*EXERCISE REQUIREMENTS*
Return all the data below as it stands, minus the pictures.

┄┄┄┄┄┄┄┄┄┄

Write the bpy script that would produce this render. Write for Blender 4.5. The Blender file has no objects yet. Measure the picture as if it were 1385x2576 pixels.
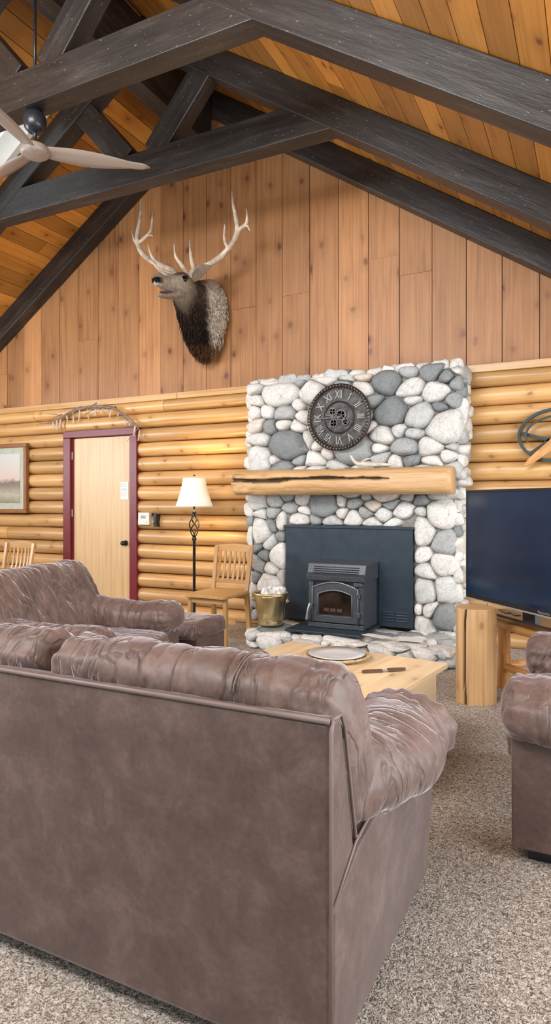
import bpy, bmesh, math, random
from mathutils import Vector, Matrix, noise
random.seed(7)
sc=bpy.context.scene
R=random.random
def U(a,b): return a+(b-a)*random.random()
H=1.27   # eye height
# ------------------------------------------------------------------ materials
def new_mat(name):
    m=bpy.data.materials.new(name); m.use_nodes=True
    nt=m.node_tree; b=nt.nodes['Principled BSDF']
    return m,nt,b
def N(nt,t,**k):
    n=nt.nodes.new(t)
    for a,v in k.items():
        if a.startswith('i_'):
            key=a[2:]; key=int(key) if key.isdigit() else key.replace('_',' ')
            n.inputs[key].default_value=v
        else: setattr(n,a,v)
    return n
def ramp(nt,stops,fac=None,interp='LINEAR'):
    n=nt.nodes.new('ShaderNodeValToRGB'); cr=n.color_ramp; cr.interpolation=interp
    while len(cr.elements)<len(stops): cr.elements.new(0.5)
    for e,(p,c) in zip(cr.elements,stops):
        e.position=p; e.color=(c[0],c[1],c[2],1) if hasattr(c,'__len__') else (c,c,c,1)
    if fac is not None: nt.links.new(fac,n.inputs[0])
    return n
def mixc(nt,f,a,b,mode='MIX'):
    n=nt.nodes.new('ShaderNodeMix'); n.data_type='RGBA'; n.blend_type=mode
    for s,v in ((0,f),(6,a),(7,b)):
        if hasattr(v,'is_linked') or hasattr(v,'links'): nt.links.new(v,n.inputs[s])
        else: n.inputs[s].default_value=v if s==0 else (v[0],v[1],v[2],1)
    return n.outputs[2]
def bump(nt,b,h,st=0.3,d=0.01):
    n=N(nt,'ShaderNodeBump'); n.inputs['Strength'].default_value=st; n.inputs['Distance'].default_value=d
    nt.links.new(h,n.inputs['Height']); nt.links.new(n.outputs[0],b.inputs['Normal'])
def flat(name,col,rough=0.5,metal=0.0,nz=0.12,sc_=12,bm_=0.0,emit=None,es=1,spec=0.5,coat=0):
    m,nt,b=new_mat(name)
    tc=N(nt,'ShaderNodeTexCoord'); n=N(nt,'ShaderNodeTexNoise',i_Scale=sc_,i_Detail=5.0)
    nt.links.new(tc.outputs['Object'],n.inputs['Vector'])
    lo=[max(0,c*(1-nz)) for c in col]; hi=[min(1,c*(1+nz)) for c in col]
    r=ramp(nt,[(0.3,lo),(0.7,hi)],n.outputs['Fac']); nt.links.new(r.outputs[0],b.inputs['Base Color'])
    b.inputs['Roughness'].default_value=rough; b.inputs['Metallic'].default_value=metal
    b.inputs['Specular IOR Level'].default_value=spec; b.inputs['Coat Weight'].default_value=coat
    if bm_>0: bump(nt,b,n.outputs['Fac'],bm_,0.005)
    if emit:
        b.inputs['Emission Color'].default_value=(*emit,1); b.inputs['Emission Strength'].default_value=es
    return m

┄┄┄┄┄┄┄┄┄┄

*WRITTEN ANSWER*
Write the bpy script that would produce this render. Write for Blender 4.5. The Blender file has no objects yet. Measure the picture as if it were 1385x2576 pixels.
import bpy, bmesh, math, random
from mathutils import Vector, Matrix, noise
random.seed(7)
sc=bpy.context.scene
R=random.random
def U(a,b): return a+(b-a)*random.random()
H=1.27   # eye height
# ------------------------------------------------------------------ materials
def new_mat(name):
    m=bpy.data.materials.new(name); m.use_nodes=True
    nt=m.node_tree; b=nt.nodes['Principled BSDF']
    return m,nt,b
def N(nt,t,**k):
    n=nt.nodes.new(t)
    for a,v in k.items():
        if a.startswith('i_'):
            key=a[2:]; key=int(key) if key.isdigit() else key.replace('_',' ')
            n.inputs[key].default_value=v
        else: setattr(n,a,v)
    return n
def ramp(nt,stops,fac=None,interp='LINEAR'):
    n=nt.nodes.new('ShaderNodeValToRGB'); cr=n.color_ramp; cr.interpolation=interp
    while len(cr.elements)<len(stops): cr.elements.new(0.5)
    for e,(p,c) in zip(cr.elements,stops):
        e.position=p; e.color=(c[0],c[1],c[2],1) if hasattr(c,'__len__') else (c,c,c,1)
    if fac is not None: nt.links.new(fac,n.inputs[0])
    return n
def mixc(nt,f,a,b,mode='MIX'):
    n=nt.nodes.new('ShaderNodeMix'); n.data_type='RGBA'; n.blend_type=mode
    for s,v in ((0,f),(6,a),(7,b)):
        if hasattr(v,'is_linked') or hasattr(v,'links'): nt.links.new(v,n.inputs[s])
        else: n.inputs[s].default_value=v if s==0 else (v[0],v[1],v[2],1)
    return n.outputs[2]
def bump(nt,b,h,st=0.3,d=0.01):
    n=N(nt,'ShaderNodeBump'); n.inputs['Strength'].default_value=st; n.inputs['Distance'].default_value=d
    nt.links.new(h,n.inputs['Height']); nt.links.new(n.outputs[0],b.inputs['Normal'])
def flat(name,col,rough=0.5,metal=0.0,nz=0.12,sc_=12,bm_=0.0,emit=None,es=1,spec=0.5,coat=0):
    m,nt,b=new_mat(name)
    tc=N(nt,'ShaderNodeTexCoord'); n=N(nt,'ShaderNodeTexNoise',i_Scale=sc_,i_Detail=5.0)
    nt.links.new(tc.outputs['Object'],n.inputs['Vector'])
    lo=[max(0,c*(1-nz)) for c in col]; hi=[min(1,c*(1+nz)) for c in col]
    r=ramp(nt,[(0.3,lo),(0.7,hi)],n.outputs['Fac']); nt.links.new(r.outputs[0],b.inputs['Base Color'])
    b.inputs['Roughness'].default_value=rough; b.inputs['Metallic'].default_value=metal
    b.inputs['Specular IOR Level'].default_value=spec; b.inputs['Coat Weight'].default_value=coat
    if bm_>0: bump(nt,b,n.outputs['Fac'],bm_,0.005)
    if emit:
        b.inputs['Emission Color'].default_value=(*emit,1); b.inputs['Emission Strength'].default_value=es
    return m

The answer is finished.